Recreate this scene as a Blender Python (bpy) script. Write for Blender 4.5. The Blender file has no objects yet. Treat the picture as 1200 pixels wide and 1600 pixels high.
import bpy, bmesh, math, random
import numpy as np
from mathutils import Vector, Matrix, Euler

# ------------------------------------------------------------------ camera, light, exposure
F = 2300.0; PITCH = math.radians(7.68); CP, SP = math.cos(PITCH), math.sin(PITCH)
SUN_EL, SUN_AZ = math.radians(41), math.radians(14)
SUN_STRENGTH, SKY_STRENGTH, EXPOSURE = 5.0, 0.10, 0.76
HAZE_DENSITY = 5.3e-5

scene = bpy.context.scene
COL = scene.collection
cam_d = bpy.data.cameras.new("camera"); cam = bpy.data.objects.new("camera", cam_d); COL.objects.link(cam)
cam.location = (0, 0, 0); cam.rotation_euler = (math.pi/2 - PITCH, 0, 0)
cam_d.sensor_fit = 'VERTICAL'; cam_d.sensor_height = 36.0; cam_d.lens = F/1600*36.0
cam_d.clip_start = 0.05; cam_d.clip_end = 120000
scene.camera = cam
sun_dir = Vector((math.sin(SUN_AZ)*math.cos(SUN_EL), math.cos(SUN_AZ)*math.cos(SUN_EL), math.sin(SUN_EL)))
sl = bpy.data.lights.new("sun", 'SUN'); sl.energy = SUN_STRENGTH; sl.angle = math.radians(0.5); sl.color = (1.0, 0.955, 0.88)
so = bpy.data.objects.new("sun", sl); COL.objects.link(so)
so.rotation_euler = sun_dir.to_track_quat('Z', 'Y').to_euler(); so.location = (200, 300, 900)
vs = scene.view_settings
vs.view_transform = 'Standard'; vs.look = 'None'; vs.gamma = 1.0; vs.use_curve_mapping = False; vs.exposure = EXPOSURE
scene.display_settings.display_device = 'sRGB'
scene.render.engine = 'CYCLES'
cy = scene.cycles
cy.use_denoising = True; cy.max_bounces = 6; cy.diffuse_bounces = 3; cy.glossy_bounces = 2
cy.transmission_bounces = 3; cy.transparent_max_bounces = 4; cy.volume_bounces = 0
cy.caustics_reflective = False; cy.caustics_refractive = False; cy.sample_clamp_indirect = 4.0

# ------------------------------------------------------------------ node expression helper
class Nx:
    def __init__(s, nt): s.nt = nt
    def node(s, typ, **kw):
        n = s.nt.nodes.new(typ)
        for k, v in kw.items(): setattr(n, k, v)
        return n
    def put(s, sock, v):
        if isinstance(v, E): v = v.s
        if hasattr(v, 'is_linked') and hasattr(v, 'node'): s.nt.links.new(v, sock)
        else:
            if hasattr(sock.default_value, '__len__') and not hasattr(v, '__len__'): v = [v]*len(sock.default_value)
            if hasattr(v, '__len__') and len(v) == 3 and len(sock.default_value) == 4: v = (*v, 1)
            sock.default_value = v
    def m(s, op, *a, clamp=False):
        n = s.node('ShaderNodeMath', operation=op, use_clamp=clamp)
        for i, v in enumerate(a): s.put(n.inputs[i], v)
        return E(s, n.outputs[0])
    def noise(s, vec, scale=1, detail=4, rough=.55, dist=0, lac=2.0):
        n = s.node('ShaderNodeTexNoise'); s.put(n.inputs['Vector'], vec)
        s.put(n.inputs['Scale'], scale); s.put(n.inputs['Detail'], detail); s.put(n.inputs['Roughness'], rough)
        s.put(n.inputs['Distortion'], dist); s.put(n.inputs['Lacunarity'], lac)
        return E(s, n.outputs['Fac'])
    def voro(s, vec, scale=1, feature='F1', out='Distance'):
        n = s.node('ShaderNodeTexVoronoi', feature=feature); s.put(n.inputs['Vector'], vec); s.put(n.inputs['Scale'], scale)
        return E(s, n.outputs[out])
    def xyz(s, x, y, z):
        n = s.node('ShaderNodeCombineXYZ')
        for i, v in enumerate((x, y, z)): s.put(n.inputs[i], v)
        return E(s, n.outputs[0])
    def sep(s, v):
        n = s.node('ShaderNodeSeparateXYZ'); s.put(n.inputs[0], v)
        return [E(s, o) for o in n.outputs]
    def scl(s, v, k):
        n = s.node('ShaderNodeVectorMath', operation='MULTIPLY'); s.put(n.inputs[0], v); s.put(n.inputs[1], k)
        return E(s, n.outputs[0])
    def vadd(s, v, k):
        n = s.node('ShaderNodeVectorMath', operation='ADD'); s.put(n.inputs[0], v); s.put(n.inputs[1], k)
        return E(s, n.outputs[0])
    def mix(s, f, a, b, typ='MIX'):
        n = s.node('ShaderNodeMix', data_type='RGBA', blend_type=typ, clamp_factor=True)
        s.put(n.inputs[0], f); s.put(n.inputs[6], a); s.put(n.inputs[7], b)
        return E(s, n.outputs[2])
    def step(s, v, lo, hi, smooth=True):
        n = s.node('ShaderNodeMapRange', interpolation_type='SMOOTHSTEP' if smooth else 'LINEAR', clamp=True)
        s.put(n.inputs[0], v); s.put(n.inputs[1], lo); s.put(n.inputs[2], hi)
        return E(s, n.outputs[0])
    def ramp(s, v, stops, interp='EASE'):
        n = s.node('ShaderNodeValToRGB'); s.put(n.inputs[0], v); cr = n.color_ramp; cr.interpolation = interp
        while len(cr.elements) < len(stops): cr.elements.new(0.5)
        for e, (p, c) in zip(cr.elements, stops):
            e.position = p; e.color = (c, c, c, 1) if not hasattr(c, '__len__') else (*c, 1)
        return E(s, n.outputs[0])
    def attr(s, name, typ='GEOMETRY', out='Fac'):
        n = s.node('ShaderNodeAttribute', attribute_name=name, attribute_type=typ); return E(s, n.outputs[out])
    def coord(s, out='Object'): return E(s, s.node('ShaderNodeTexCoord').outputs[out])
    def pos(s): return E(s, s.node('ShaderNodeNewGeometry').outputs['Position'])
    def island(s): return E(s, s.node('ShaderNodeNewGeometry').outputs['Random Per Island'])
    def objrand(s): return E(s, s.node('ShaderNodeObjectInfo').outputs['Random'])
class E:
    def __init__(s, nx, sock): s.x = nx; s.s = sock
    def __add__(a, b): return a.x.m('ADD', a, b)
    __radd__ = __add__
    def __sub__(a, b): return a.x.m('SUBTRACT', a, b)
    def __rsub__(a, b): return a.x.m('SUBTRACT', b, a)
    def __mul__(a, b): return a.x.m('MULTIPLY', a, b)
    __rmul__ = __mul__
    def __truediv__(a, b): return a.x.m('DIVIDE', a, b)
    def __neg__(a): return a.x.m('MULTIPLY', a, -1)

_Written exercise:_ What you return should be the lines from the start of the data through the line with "HAZE_DENSITY = 5.3e-5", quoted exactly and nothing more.

_Exercise answer:_
Recreate this scene as a Blender Python (bpy) script. Write for Blender 4.5. The Blender file has no objects yet. Treat the picture as 1200 pixels wide and 1600 pixels high.
import bpy, bmesh, math, random
import numpy as np
from mathutils import Vector, Matrix, Euler

# ------------------------------------------------------------------ camera, light, exposure
F = 2300.0; PITCH = math.radians(7.68); CP, SP = math.cos(PITCH), math.sin(PITCH)
SUN_EL, SUN_AZ = math.radians(41), math.radians(14)
SUN_STRENGTH, SKY_STRENGTH, EXPOSURE = 5.0, 0.10, 0.76
HAZE_DENSITY = 5.3e-5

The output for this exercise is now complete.